---------- MATERIAL TO PROCESS ----------

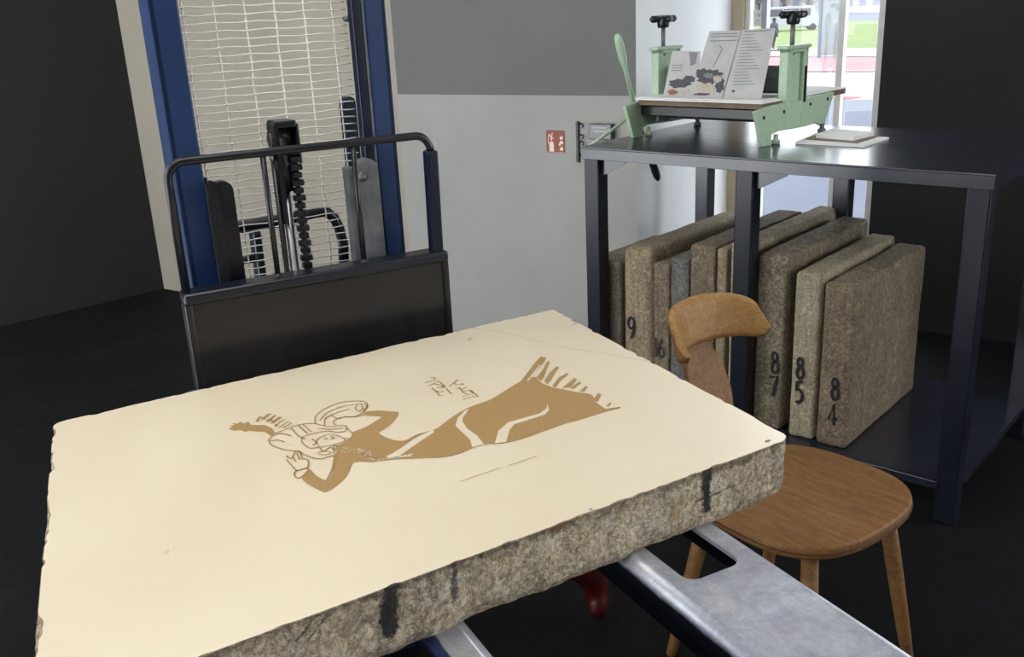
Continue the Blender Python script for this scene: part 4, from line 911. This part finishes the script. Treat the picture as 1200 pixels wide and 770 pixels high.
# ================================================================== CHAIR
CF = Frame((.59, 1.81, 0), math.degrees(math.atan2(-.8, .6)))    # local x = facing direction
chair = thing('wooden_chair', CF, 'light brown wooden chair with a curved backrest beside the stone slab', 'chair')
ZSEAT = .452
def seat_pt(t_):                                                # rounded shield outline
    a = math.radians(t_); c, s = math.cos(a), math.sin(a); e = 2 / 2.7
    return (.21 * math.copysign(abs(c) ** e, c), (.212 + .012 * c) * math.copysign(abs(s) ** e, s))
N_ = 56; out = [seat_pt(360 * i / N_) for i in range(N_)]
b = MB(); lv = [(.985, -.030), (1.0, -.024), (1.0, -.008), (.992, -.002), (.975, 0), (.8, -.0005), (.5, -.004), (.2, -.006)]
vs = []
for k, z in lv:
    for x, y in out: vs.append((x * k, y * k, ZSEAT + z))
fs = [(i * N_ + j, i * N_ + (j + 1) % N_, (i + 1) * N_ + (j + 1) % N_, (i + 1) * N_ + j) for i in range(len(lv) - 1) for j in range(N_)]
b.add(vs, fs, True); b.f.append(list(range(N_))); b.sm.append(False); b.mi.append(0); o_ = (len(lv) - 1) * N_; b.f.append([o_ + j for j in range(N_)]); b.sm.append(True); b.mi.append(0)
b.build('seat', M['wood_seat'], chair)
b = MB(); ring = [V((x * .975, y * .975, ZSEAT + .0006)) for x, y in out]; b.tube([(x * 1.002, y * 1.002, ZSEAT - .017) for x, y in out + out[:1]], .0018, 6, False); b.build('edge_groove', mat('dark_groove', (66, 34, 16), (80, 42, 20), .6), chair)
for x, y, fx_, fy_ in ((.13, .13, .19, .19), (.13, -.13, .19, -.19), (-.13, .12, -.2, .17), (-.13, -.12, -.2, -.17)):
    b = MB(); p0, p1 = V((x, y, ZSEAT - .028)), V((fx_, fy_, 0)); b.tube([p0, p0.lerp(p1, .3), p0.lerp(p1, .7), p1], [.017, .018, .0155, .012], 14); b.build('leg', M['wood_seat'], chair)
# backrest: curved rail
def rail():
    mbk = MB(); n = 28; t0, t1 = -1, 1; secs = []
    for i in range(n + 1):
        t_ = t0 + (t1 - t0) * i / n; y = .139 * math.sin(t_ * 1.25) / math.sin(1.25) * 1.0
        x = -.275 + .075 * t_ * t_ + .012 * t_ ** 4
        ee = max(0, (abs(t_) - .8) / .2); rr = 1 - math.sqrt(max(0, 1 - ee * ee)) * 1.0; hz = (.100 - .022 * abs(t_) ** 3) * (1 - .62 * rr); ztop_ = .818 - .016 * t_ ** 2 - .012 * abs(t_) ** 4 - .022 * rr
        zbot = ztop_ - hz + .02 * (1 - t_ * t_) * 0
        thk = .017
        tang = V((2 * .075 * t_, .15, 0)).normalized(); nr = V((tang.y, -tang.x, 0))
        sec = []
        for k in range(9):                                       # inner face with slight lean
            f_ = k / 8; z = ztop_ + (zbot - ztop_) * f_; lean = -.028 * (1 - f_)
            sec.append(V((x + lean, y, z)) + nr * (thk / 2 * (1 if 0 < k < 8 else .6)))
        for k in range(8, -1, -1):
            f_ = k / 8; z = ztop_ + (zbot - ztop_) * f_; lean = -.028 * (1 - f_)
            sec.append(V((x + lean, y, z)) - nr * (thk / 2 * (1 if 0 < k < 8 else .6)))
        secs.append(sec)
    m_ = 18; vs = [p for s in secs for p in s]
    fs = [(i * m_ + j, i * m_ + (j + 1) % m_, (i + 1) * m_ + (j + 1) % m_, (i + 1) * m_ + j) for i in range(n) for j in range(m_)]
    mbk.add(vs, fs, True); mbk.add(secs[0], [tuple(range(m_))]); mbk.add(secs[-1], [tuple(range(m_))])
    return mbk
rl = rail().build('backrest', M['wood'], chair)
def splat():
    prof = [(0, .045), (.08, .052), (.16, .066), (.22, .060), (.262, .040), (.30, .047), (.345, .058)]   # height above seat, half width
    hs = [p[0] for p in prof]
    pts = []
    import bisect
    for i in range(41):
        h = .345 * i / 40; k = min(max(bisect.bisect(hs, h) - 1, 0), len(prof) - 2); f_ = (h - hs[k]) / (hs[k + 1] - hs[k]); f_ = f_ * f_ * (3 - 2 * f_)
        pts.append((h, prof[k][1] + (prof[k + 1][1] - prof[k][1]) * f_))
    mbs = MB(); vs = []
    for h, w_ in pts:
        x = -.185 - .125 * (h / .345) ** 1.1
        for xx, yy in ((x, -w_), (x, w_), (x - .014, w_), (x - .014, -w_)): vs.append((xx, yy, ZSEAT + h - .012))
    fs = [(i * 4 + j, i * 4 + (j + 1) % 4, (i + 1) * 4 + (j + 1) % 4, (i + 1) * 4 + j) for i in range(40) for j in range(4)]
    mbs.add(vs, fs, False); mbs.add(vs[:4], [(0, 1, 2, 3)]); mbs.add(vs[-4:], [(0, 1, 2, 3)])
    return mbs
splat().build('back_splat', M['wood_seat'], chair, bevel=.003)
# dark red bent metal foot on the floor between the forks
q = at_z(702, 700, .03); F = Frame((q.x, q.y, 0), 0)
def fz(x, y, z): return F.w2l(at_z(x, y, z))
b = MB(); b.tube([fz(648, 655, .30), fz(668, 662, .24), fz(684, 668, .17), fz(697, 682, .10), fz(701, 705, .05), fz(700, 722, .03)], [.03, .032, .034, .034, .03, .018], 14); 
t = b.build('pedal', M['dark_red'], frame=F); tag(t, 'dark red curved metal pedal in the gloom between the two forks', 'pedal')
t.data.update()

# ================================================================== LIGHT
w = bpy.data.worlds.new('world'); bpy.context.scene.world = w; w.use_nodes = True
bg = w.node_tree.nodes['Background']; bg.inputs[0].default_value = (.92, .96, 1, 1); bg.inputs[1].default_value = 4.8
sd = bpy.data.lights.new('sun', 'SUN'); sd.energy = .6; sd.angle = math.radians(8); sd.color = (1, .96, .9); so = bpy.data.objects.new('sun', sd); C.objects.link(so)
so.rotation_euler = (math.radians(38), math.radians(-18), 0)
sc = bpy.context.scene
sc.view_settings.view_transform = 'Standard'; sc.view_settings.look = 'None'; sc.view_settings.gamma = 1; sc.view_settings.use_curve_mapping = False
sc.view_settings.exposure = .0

----------
---------- MATERIAL TO PROCESS ----------

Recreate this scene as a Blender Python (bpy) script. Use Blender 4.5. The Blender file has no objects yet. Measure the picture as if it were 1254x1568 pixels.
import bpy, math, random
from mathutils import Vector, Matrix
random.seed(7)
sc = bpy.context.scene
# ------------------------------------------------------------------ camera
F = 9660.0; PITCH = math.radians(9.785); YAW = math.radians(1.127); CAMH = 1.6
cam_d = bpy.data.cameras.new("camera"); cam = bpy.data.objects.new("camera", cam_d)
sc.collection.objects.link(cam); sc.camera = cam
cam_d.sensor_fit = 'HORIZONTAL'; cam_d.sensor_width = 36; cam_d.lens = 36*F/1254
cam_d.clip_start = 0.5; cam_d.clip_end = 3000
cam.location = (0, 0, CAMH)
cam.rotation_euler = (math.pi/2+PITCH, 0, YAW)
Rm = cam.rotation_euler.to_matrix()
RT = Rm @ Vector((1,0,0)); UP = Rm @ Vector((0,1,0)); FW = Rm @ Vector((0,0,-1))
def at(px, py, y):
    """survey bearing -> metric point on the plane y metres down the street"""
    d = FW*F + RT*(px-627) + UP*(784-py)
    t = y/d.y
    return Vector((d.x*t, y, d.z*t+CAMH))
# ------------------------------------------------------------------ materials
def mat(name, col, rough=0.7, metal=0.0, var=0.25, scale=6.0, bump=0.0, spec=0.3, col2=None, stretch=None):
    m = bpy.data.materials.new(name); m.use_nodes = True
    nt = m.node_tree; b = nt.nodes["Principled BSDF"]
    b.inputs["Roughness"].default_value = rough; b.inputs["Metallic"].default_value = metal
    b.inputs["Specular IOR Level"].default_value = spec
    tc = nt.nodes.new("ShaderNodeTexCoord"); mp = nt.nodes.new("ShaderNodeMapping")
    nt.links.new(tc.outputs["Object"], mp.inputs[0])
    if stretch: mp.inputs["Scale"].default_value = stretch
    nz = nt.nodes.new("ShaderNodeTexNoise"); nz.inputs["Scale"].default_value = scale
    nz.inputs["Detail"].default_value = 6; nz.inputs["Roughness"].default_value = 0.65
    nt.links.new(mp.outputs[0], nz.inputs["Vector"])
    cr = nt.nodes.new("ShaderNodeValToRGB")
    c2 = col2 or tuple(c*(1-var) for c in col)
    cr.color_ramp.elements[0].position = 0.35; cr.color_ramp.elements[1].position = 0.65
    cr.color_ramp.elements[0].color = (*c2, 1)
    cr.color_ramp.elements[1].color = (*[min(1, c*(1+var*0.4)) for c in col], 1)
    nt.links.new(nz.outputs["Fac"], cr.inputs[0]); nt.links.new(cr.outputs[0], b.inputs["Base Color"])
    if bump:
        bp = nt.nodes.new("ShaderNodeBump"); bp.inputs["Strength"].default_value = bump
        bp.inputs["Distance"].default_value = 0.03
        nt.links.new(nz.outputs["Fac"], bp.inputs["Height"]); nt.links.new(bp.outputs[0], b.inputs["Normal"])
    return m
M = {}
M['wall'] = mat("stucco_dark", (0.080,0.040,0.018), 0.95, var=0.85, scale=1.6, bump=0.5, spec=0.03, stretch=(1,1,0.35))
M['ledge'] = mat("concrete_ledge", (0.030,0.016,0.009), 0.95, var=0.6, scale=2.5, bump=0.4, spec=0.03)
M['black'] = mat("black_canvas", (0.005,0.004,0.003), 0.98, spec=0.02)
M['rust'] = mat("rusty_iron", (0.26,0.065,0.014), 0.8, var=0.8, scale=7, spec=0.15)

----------

**WHAT THE TASK REQUIRES:** Which lines of the data above contain "this"? Copy each one.

**FINAL RESULT:**
Continue the Blender Python script for this scene: part 4, from line 911. This part finishes the script. Treat the picture as 1200 pixels wide and 770 pixels high.
Recreate this scene as a Blender Python (bpy) script. Use Blender 4.5. The Blender file has no objects yet. Measure the picture as if it were 1254x1568 pixels.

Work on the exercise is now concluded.